Monday, April 14, 2014

Happiness as (False) Performativity for the 21st Century Gay


For my final project, I’m interested in the realm of negative affect and gay performativity, including queer-specific psychopathology that is slowly disappearing/being dismissed in the gay rights movement of the 21st century. The social media campaigns of late are largely responsible for looking to eradicate the unhappy gay and create a community of “happy queers,” in reference to Lisa Blackman.
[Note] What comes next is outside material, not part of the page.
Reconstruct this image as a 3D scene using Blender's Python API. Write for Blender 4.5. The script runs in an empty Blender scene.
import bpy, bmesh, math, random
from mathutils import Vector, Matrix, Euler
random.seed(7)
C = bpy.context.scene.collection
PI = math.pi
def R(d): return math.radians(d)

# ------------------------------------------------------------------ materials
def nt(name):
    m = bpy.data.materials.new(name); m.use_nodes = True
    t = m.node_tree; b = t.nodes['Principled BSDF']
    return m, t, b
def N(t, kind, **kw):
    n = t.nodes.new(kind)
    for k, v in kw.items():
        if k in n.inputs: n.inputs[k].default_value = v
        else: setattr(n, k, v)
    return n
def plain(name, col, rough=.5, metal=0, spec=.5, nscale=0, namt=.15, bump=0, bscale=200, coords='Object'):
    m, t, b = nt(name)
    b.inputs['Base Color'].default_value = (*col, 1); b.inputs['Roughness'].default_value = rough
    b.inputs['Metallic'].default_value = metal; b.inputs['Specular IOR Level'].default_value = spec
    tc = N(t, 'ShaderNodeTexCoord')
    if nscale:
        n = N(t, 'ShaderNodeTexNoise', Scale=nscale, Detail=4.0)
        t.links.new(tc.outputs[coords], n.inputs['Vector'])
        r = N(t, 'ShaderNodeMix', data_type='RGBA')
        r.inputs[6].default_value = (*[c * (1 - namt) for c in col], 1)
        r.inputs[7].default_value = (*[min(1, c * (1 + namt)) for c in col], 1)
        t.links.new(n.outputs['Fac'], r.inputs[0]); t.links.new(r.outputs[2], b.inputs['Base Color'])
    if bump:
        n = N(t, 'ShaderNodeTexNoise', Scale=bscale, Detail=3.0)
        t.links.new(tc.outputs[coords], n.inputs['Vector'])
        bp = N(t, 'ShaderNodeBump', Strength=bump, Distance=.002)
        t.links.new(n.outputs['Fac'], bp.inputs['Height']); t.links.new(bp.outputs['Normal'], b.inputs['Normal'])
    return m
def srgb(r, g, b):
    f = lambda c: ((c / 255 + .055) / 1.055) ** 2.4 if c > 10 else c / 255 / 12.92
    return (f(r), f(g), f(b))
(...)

I want to look at these campaigns as a whole—specifically, things like “You Can Play,” focused on gay athletes, The It Gets Better campaign started by Dan Savage which aims at bullied teens, NoH8, which somehow looks to solve homophobia through a simple slogan, and even popular gay anthems of the past few years—Lady Gaga’s “Born This Way” and Macklemore’s “Same Love,” which champion gay acceptance through the rhetoric of sexuality not being a choice (and thus, people should just get with it). I want to argue that the gay rights movement(s) of the 21st century leaves no space for negative affect, and (whether consciously or not) diminishes the value of shared negative emotionality that belongs to the gay community.


The “gay experience,” whatever that can be defined as, will always share a level of negative affect—for no matter how accepting society becomes of non-heterosexual orientations, the process of “coming out,” of being an invisible minority and discovering oneself to be involuntarily different from the “norm” will always carry it with it a level of isolation and questioning that is not exactly understood by heterosexuals (though this isolation is not limited to the realm of sexuality, of course). But these emotions have no room in the “happy gay” of the 21st century—who can play sports if he wants, who is told that it will get better, who now has marriage and family as the ultimate dream. While this is not in and of itself a problem, instead of liberation, the gay rights movement is moving into a fixed, homonormative paradigm of existence, in which the only difference between gay and straight people is, for all intents and purposes, whom they love. But this undoubtedly diminishes queer-specific (and often negative) experiences that are “watered down” so as to make the gay movement palpable. This juxtaposition of trying to squeeze the “happy gay” into a neoliberal, heteronormative society while simultaneously not allowing any room for the expression of negative affect, in the simplest of explanations, can cause LGBT people shame for feeling suffering.

In the second half of my paper I want to explore how the commodification and monetization of gay performativity (which in addition to these social media campaigns can even include popular “coming out” videos on Youtube, which is now a monetized experience) has moved it firmly away from the realm of resistance and community and places it within the interests of a neoliberal society. We are in an age in which drag has moved from a genderbending celebration and critique of the performativity of gender and into competition (RuPaul’s Drag Race), where the most prominent and “talented” drag performers find themselves aiming for sponsorship and a $100,000 cash prize. We are less “Paris is Burning” and more “Paris is a Nice Vacation Spot for Gay People with Money.”

This fundamentally alters the way that drag and other forms of gay performativity (vogue on America’s Best Dance Crew, for example) can be looked at and understood—in line with the self-serving, individualistic and competitive edge of a neoliberal society, it loses its emphasis on challenging the norms of heteronormativity and heterosexism and instead the focus becomes (at least for the show) consumerist-based (in which your level of drag and the authenticity of your performativity is judged by the makeup and clothes you can afford) and thus is inherently non-resistant. In reference to Volter Workersdorff in “Paradoxes of Precarious Sexuality,” fringe practices belonging to specific sexualities become forms of work in and of themselves—all in line with the trappings of a consumerist/capitalist society.

Through the two halves of this paper I hope to communicate how the rhetoric of gay rights in the last decade or so, and the increasing exposure of specific kinds of gay performativity to the general public, are working not to liberate sexual identities in the Western world, but instead to pigeonhole LGBT people into very specific parameters that only work within a homonormative framework (within a larger, still heteronormative society).